I’m the MOH in my best friend’s wedding at the end of the year. She is my lifelong best friend, we consider each other sisters. I do live around 1,000 miles away from her. There was no way I was in a position to say no when she asked me to be her MOH.
I should preface this by saying she is from New Jersey, where weddings are a huge deal. Huge. I’m not from there so I’m not too familiar with the traditions and was not aware of most of them until some of the event planning started happening.

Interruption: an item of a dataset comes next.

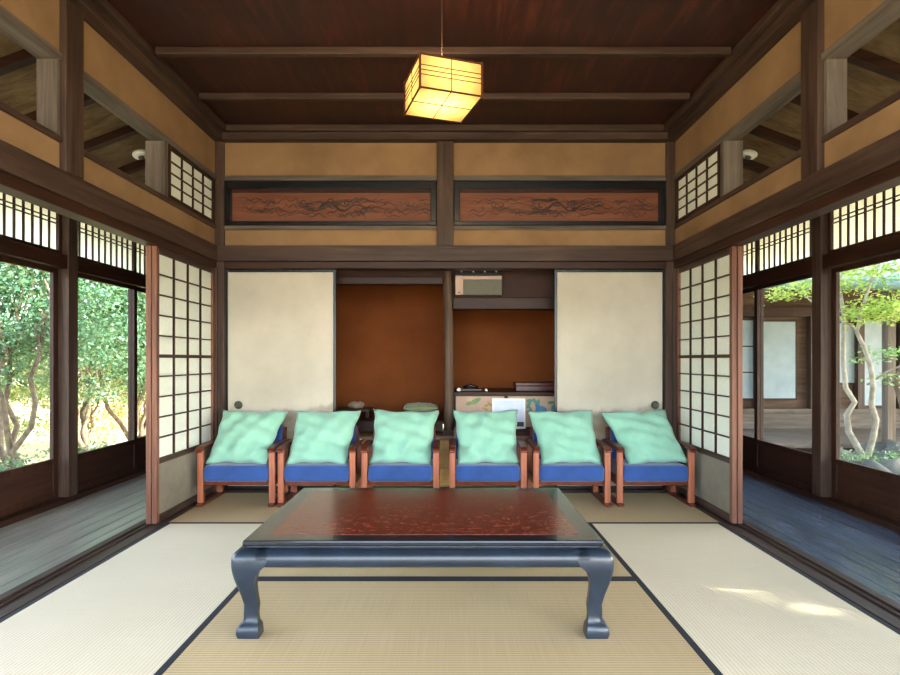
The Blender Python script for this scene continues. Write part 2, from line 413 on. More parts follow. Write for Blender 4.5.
# ------------------------------------------------------------------ shoji doors
def shoji(n, s, y0, y1, xc):
    e = stE('door_%d' % n, (s*xc, 0, 0)); a, b = -.015, .015
    f = MB().box(a, b, y0, y0+.035, .008, 1.743).box(a, b, y1-.035, y1, .008, 1.743)
    f.build('stiles', 'redZ', e, bevel=.002); f = MB()  # stiles redder than the rails: lit look put into their colour
    f.box(a, b, y0+.035, y1-.035, .008, .055).box(a, b, y0+.035, y1-.035, .375, .41).box(a, b, y0+.035, y1-.035, 1.70, 1.743)
    f.build('rails', 'oldY', e, bevel=.002)
    B('kick_panel', 'kick', (-.006, .006, y0+.035, y1-.035, .055, .375), parent=e)
    g = MB(); ya, yb, za, zb = y0+.035, y1-.035, .41, 1.70; q = (-.014, -.002) if s > 0 else (.002, .014)
    for k in range(1, 4):
        yy = ya+(yb-ya)*k/4; g.box(*q, yy-.0055, yy+.0055, za, zb)
    for k in range(1, 10):
        zz = za+(zb-za)*k/10; hh = .011 if k == 5 else .0045; g.box(q[0]+.001*s*-1*0, q[1], ya, yb, zz-hh, zz+hh)
    g.build('lattice', 'darkZ', e)
    p = (0.0, .0015) if s > 0 else (-.0015, 0)
    B('paper', 'paper', (*p, ya, yb, za, zb), parent=e)
M['kick'] = plain('grey kick board', '#6e675a', .55, '#857e70', 5)
shoji(3, -1, 3.49, 4.352, 1.806); shoji(4, -1, 3.485, 4.352, 1.840)
shoji(5, 1, 3.50, 4.352, 1.816); shoji(6, 1, 3.495, 4.352, 1.850)

# ------------------------------------------------------------------ outer glass doors and barred transoms
def gdoor(n, s, y0, y1, xc):
    e = stE('window_%d' % n, (s*xc, 0, 0)); a, b = -.014, .014
    f = MB().box(a, b, y0, y0+.05, .021, 1.699).box(a, b, y1-.05, y1, .021, 1.699)
    f.box(a, b, y0+.05, y1-.05, .021, .07).box(a, b, y0+.05, y1-.05, .265, .31).box(a, b, y0+.05, y1-.05, 1.665, 1.699)
    f.build('frame', 'darkZ', e, bevel=.002)
    B('kick_panel', 'darkY', (-.006, .006, y0+.05, y1-.05, .07, .265), parent=e)
    B('glass', 'glass', (-.0015, .0015, y0+.05, y1-.05, .31, 1.665), parent=e)
wn = 1
for s in (-1, 1):
    for y in (.53, 2.35, 4.17):
        a, b = y+.053, y+1.82-.053; mid = (a+b)/2
        gdoor(wn, s, a, mid+.025, 2.825); gdoor(wn+1, s, mid-.025, b, 2.856)
        e = stE('window_%d' % (30+wn), (s*2.83, 0, 0)); g = MB(); f = MB()
        f.box(-.015, .015, a, a+.03, 1.801, 2.269).box(-.015, .015, b-.03, b, 1.801, 2.269).box(-.015, .015, a+.03, b-.03, 1.801, 1.83).box(-.015, .015, a+.03, b-.03, 2.24, 2.269).box(-.015, .015, mid-.02, mid+.02, 1.83, 2.24)
        f.build('frame', 'darkZ', e)
        for (p, q) in ((a+.03, mid-.02), (mid+.02, b-.03)):
            for k in range(1, 10):
                yy = p+(q-p)*k/10; g.box(-.006, .006, yy-.006, yy+.006, 1.83, 2.24)
            for zz in (2.025, 2.055): g.box(-.005, .005, p, q, zz-.004, zz+.004)
        g.build('lattice', 'darkZ', e)
        B('frosted_pane', 'frost', ((.008 if s > 0 else -.0095), (.0095 if s > 0 else -.008), a+.03, b-.03, 1.83, 2.24), parent=e)
        wn += 2

# ------------------------------------------------------------------ alcove behind the fusuma
st(B('wall_alcove_back', 'tokowall', (-1.80, 1.80, 5.50, 5.56, .4, 2.2)))
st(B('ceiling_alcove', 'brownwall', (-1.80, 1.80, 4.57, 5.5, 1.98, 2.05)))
st(B('floor_alcove', 'darkX', (-1.80, -.02, 4.66, 5.50, .49, .52), (-.02, 1.80, 4.66, 5.5, .40, .445)))
T('darkX', (-1.79, -.02, 4.60, 4.66, .44, .53)); T('darkX', (.065, 1.79, 4.60, 4.66, .405, .45))
T('darkX', (-1.79, -.02, 4.64, 4.74, 1.66, 1.72)); T('darkX', (.065, 1.79, 4.66, 4.80, 1.455, 1.55))
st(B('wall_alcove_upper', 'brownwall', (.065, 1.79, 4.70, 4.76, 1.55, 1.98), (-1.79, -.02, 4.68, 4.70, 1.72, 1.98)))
st(B('wall_alcove_middle', 'tokowall', (.005, .045, 4.76, 5.5, .45, 1.98)))
e = thing('alcove_post', 'rough barked dark log post between the two alcoves', 'post', (.024, 4.70, .43))
m = MB(); rnd = random.Random(4); k = 14; R = []
for i in range(30):
    z = 1.55*i/29; R.append([((.039+.003*math.sin(3*a*2*PI/k+z*4)+rnd.uniform(-.0015, .0015))*math.cos(2*PI*a/k)+.004*math.sin(z*3), (.039+.003*math.cos(a+z*5))*math.sin(2*PI*a/k), z) for a in range(k)])
m.rings(R)
M['logwood'] = wood('log bark', '#3c2b23', '#75604f', 'Z', .6, bp=.5)
m.build('log', 'logwood', e, smooth=True)
st_base = thing('low_drawer_chest', 'pale wooden low drawers under the alcove floor behind the chairs', 'drawers', (0, 4.60, 0))
B('plinth', 'lightwood', (-1.79, 1.79, -.005, .02, -.04, .022), parent=st_base)
B('carcass', 'lightwood', (-1.79, 1.79, .02, .4, -.044, .40), parent=st_base)
B('top_rail', 'pinkwood', (-1.79, 1.79, -.004, .02, .37, .405), parent=st_base)
for i in range(6):
    x0 = -1.77+.59*i
    for (z0, z1) in ((.03, .14), (.15, .255), (.265, .36)):
        B('drawer', 'lightwood', (x0+.004, x0+.584, -.0, .02, z0, z1), parent=st_base, bevel=.003)
# wall cabinet with painted doors
cab = thing('painted_cabinet', 'low alcove cabinet with dark top and painted flower doors', 'cabinet', (.93, 4.78, .446))
B('body', 'darkX', (-.86, .86, .02, .70, 0, .285), parent=cab)
B('top_board', 'darkX', (-.865, .865, -.02, .71, .285, .31), parent=cab, bevel=.003)
M['doorpaper'] = plain('pinkish painted paper', '#a88a76', .7, '#bfa08a', 5)
for i, (a, b) in enumerate(((-.85, -.42), (-.405, .03), (.045, .85))):
    d = B('door', 'doorpaper', (a+.008, b-.008, .0, .02, .012, .275), parent=cab)
    B('door_frame', 'darkX', (a, a+.008, -.004, .02, .004, .283), (b-.008, b, -.004, .02, .004, .283), (a+.008, b-.008, -.004, .02, .004, .012), (a+.008, b-.008, -.004, .02, .275, .283), parent=d)
def leafpoly(m, x, z, l, w_, a, y):
    n = 10; P = []
    for i in range(n):
        t = i/n*2*PI; u = l*math.cos(t); v = w_*math.sin(t)*(1-.35*math.cos(t)); P.append((x+u*math.cos(a)-v*math.sin(a), z+u*math.sin(a)+v*math.cos(a)))
    m.rings([[(p, y, q) for p, q in P], [(p, y+.0015, q) for p, q in P]])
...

We are all in our early twenties, and the bridal party is very small. I had no idea the bridal party is expected (I say that very literally) to throw a huge bridal shower and pay for it ourselves. My best friend wants a shower that will cost about $3,000 or more and has a guest list of 150. The bride expressed to me that she hopes the bridal party can find a way to swing the cost without assistance from her mother or mother of the groom because she doesn’t want them involved. In my mind, I thought a bridal shower is a small intimate event at someone’s house. The bride told me that everyone that lives up North knows that “this is how it works”for weddings and that when you say yes to be in a wedding, you are aware you have to financially commit to all of these big events.
She also wants to do a 4-day weekend trip across the country for a destination bachelorette party. She made it clear that she expects me to be there and I have a feeling our friendship would change drastically if I didn’t attend. So I said yes to that and I decided I will find a way to make it work financially.
I love my best friend with my whole heart. I want her wedding to be everything she wants and more. I don’t want to make any of this about me, but I am in a very tight financial situation. The bride is aware of this too. I am finishing grad school, have no job or income, and don’t have hundreds of dollars to throw out for all of this. I have money for the basics like the dress, shoes, hotel, flight for the wedding, and a few things for the bachelorette party. Also, I live far away so I can’t fly out for everything. I don’t have the funds to support these huge events.
I haven’t vocalized my concerns to the bride because I don’t want to stress her out or bring her down. The bridal party and the moms are meeting today and are calling me today to start planning the shower. How do I gently state that I can’t afford what the bride wants? Will I look cheap? If I could afford this, I would do it in a heartbeat for my best friend. I’m stuck.
Tl:dr; I’m the MOH in my best friend’s wedding at the end of the year. She is my lifelong best friend. She is from New Jersey, where weddings are a huge deal. My best friend wants a shower that will cost about $3,000 or more. I had no idea the bridal party is expected to throw a huge bridal shower and pay for it ourselves. She also wants to do a 4-day weekend trip across the country for a destination bachelorette party. I said yes to the bachelorette but I can’t afford to significantly help financially for the shower. I am finishing grad school, have no job or income, and don’t have hundreds of dollars to throw out for all of this. Im talking with the bridesmaids and mothers today to begin planning the shower. I’m stuck.